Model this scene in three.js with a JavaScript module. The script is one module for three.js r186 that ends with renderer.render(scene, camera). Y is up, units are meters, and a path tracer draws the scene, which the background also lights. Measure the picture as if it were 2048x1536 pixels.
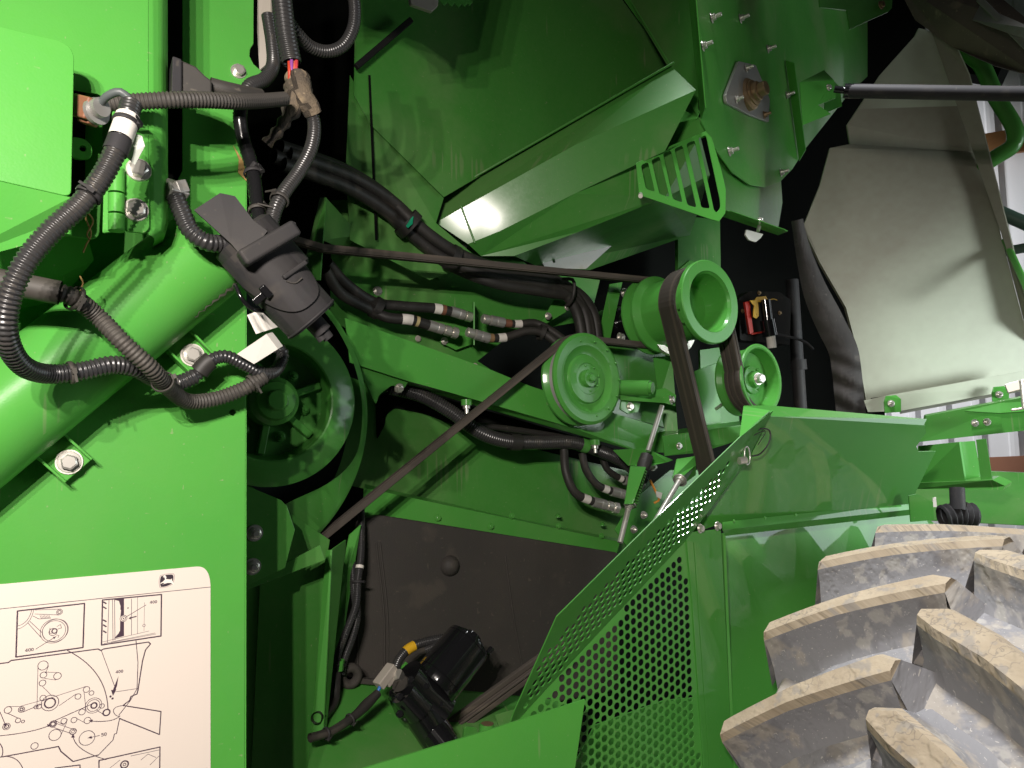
import * as THREE from 'three';
import { mergeGeometries, toCreasedNormals } from 'three/addons/utils/BufferGeometryUtils.js';
import { RoundedBoxGeometry } from 'three/addons/geometries/RoundedBoxGeometry.js';

// ------------------------------------------------------------------ camera, light, exposure
const W = 1024, H = 768, FOV = 54;
const EYE = new THREE.Vector3(0, 1.5, 0);
const scene = new THREE.Scene();
const camera = new THREE.PerspectiveCamera(FOV, W / H, 0.05, 60);
camera.position.copy(EYE);
camera.rotation.set(THREE.MathUtils.degToRad(5), THREE.MathUtils.degToRad(-30), THREE.MathUtils.degToRad(-1), 'YXZ');
camera.updateMatrixWorld(true);
const renderer = new THREE.WebGLRenderer({ antialias: true });
renderer.setSize(W, H);
renderer.toneMapping = THREE.LinearToneMapping;
renderer.toneMappingExposure = 1.0;
renderer.shadowMap.enabled = true;
scene.background = new THREE.Color().setRGB(0.016, 0.017, 0.018);   // dim air of the shed around the machine

const LAMP = [-0.56, 2.10, 0.28];
function lamp(x, y, z, cd) {                                        // one diode of the work lamp above and left of the camera
  const l = new THREE.SpotLight(new THREE.Color().setRGB(1, 0.915, 0.84), cd, 0, THREE.MathUtils.degToRad(62), 1, 2);
  l.position.set(x, y, z); l.target.position.set(0.25, 0.98, -1.7); scene.add(l.target); l.target.name = 'work_lamp_aim'; l.castShadow = true; l.shadow.radius = 0.6; l.name = 'work_lamp_diode';
  scene.add(l);
}
for (const [dx, dy] of [[-0.15, 0.03], [-0.05, -0.04], [0.06, 0.04], [0.16, -0.03]]) lamp(LAMP[0] + dx, LAMP[1] + dy, LAMP[2], 4.75);
function area(w, h, pos, look, rad, col) {
  const l = new THREE.RectAreaLight(new THREE.Color().setRGB(...col), rad, w, h);
  l.position.set(...pos); l.lookAt(...look); scene.add(l); return l;
}
area(2.4, 3.4, [7, 1.7, 2.45], [1.0, 1.5, 1.0], 3.4, [0.86, 0.97, 1]).name = 'open_shed_door';
const wheelFill = new THREE.SpotLight(new THREE.Color().setRGB(0.97, 0.98, 1), 75, 0, THREE.MathUtils.degToRad(23), 1, 2);   // added fill light that brightens the wheel, no real lamp
wheelFill.position.set(1.25, 4.7, -0.92); wheelFill.target.position.set(2.2, 0.95, -1.0); wheelFill.castShadow = true; wheelFill.shadow.radius = 14; wheelFill.name = 'wheel_fill_light'; scene.add(wheelFill, wheelFill.target);
const wheelFill2 = new THREE.SpotLight(new THREE.Color().setRGB(0.92, 1, 0.98), 80, 0, THREE.MathUtils.degToRad(15), 1, 2);   // added fill light that brightens the swung out shield
wheelFill2.position.set(4.5, 1.6, 1.4); wheelFill2.target.position.set(2.95, 1.6, -1.9); wheelFill2.castShadow = true; wheelFill2.shadow.radius = 28; wheelFill2.name = 'shield_fill_light'; scene.add(wheelFill2, wheelFill2.target);
area(1.4, 1.4, [3.3, 3.1, -4.3], [5.2, 2.5, -2.5], 17, [0.97, 0.98, 1]).name = 'wall_fill_light';  // added fill light that brightens the shed wall, no lamp seen there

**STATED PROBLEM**
Return each line from the material above exactly, but not the pictures.

**FINISHED EXERCISE**
Model this scene in three.js with a JavaScript module. The script is one module for three.js r186 that ends with renderer.render(scene, camera). Y is up, units are meters, and a path tracer draws the scene, which the background also lights. Measure the picture as if it were 2048x1536 pixels.
import * as THREE from 'three';
import { mergeGeometries, toCreasedNormals } from 'three/addons/utils/BufferGeometryUtils.js';
import { RoundedBoxGeometry } from 'three/addons/geometries/RoundedBoxGeometry.js';

// ------------------------------------------------------------------ camera, light, exposure
const W = 1024, H = 768, FOV = 54;
const EYE = new THREE.Vector3(0, 1.5, 0);
const scene = new THREE.Scene();
const camera = new THREE.PerspectiveCamera(FOV, W / H, 0.05, 60);
camera.position.copy(EYE);
camera.rotation.set(THREE.MathUtils.degToRad(5), THREE.MathUtils.degToRad(-30), THREE.MathUtils.degToRad(-1), 'YXZ');
camera.updateMatrixWorld(true);
const renderer = new THREE.WebGLRenderer({ antialias: true });
renderer.setSize(W, H);
renderer.toneMapping = THREE.LinearToneMapping;
renderer.toneMappingExposure = 1.0;
renderer.shadowMap.enabled = true;
scene.background = new THREE.Color().setRGB(0.016, 0.017, 0.018);   // dim air of the shed around the machine

const LAMP = [-0.56, 2.10, 0.28];
function lamp(x, y, z, cd) {                                        // one diode of the work lamp above and left of the camera
  const l = new THREE.SpotLight(new THREE.Color().setRGB(1, 0.915, 0.84), cd, 0, THREE.MathUtils.degToRad(62), 1, 2);
  l.position.set(x, y, z); l.target.position.set(0.25, 0.98, -1.7); scene.add(l.target); l.target.name = 'work_lamp_aim'; l.castShadow = true; l.shadow.radius = 0.6; l.name = 'work_lamp_diode';
  scene.add(l);
}
for (const [dx, dy] of [[-0.15, 0.03], [-0.05, -0.04], [0.06, 0.04], [0.16, -0.03]]) lamp(LAMP[0] + dx, LAMP[1] + dy, LAMP[2], 4.75);
function area(w, h, pos, look, rad, col) {
  const l = new THREE.RectAreaLight(new THREE.Color().setRGB(...col), rad, w, h);
  l.position.set(...pos); l.lookAt(...look); scene.add(l); return l;
}
area(2.4, 3.4, [7, 1.7, 2.45], [1.0, 1.5, 1.0], 3.4, [0.86, 0.97, 1]).name = 'open_shed_door';
const wheelFill = new THREE.SpotLight(new THREE.Color().setRGB(0.97, 0.98, 1), 75, 0, THREE.MathUtils.degToRad(23), 1, 2);   // added fill light that brightens the wheel, no real lamp
wheelFill.position.set(1.25, 4.7, -0.92); wheelFill.target.position.set(2.2, 0.95, -1.0); wheelFill.castShadow = true; wheelFill.shadow.radius = 14; wheelFill.name = 'wheel_fill_light'; scene.add(wheelFill, wheelFill.target);
const wheelFill2 = new THREE.SpotLight(new THREE.Color().setRGB(0.92, 1, 0.98), 80, 0, THREE.MathUtils.degToRad(15), 1, 2);   // added fill light that brightens the swung out shield
wheelFill2.position.set(4.5, 1.6, 1.4); wheelFill2.target.position.set(2.95, 1.6, -1.9); wheelFill2.castShadow = true; wheelFill2.shadow.radius = 28; wheelFill2.name = 'shield_fill_light'; scene.add(wheelFill2, wheelFill2.target);
area(1.4, 1.4, [3.3, 3.1, -4.3], [5.2, 2.5, -2.5], 17, [0.97, 0.98, 1]).name = 'wall_fill_light';  // added fill light that brightens the shed wall, no lamp seen there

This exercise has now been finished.